[EM] Realistic strategy questions
Kevin Venzke
stepjak at yahoo.fr
Tue Feb 25 19:18:48 PST 2014
Hi Jameson,
_______________________________
De : Jameson Quinn <jameson.quinn at gmail.com>
À : Kevin Venzke <stepjak at yahoo.fr>
Cc : em <election-methods at electorama.com>
Envoyé le : Mardi 25 février 2014 15h17
Objet : Re: [EM] Realistic strategy questions
>>
>>Jameson, does your strategy #3 "fully strategic" mean Warren-style
>>"use favorite betrayal and burial no matter what"? Or is it more of an
>>approval-style "everybody gets an A or an F" thing, under the methods
>>that allow it at least?
>
>In strictly ranked Condorcet, it means FB and burial. In non-strict
>ranking, I think it should be just FB (for margins) or just turkey-raising
>(for WV), that is, compression-to-ties on one side, and inversion on
>the other. But I'm open to suggestions on that count.
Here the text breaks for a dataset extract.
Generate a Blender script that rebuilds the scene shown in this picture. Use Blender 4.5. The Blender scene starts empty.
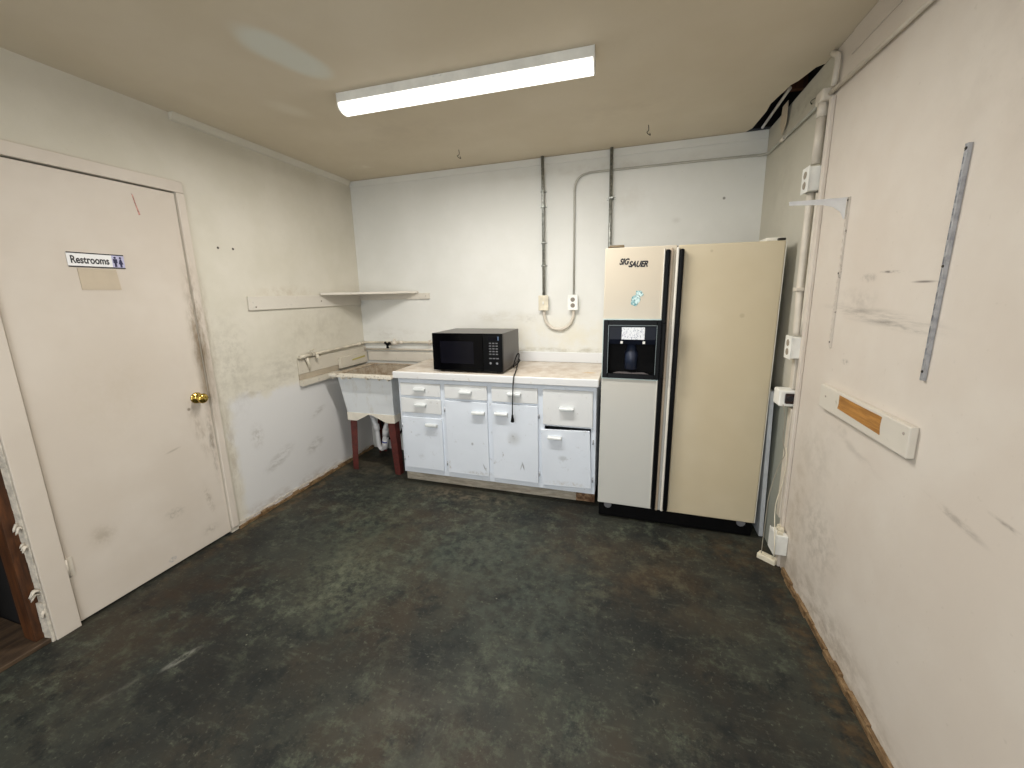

Not sure I follow your ideas there. I think the stereotypical "bad" case
for WV is lots of compression with lots of truncation. (I have also seen
the criticism that WV has a random fill incentive, rather than truncation
incentive, but I think it's doubtful that a margins advocate, at least,
would choose that particular attack.)
To my mind the stereotypical margins strategy is Warren-style voting. But
that's definitely a caricature. I would not necessarily vote like that.
There are also those who think all Condorcet methods would see lots
of burial all the time. Or favorite betrayal all the time. I don't envy
you the task of having to select which extreme strategies deserve to be
tested!
>
>>
>>Does your polling system do a round of Range voting, or something like that?
>>
>
>A round of honest votes, using the same system. In some scenarios, those
>honest results are then subjected to a media bias which disfavors arbitrary
>"non-major" candidates according to one of two soft scales.
Hmm, so all supported methods need to be able to pick a second place finisher.
I could see that polling in this way could really hurt some methods' scores,
when the original sincere outcome is very far from "ideally strategized."
Maybe it would be easy enough and of enough interest to try also with using
raw utilities (or a sincere Condorcet method, which I'd think would be more
realistic) for the polls, to simulate a common means of voters' evolving
awareness of the frontrunners.
The "frontrunners are completely arbitrary" scenario is also amusing and
informative, and it sounds like you're planning to try something like that.
>>
>>My concern would of course be the possibility of supposing behavior that
>>doesn't happen to make sense in a specific scenario. I see that you have some
>>conditions to try to avoid this. But naturally if "strategic" voters
>>strategize poorly (either too much or too little, or not in the right way)
>>or "unevenly" poorly (among the various methods and scenarios) this could
>>bias a method's final score (either positively or negatively!).
>
>Right. My goal is to find some set of models (each of which is a probability
>measure over scenarios) that I can call "realistic", and explore relative system
>quality under such models. So I'm not aiming for ideal strategy, except insofar
>as there are significant numbers of real-world voters who strategize ideally.
But that's the tricky thing isn't it? It's very hard to say in advance or in
general what it means to strategize ideally under a given method. You could
completely nail it with your strategic Range implementation, but then have only
a murky comparison with any method you can't nail down quite as well.
I'm just noting the difficulty of finding the apples to apples comparison.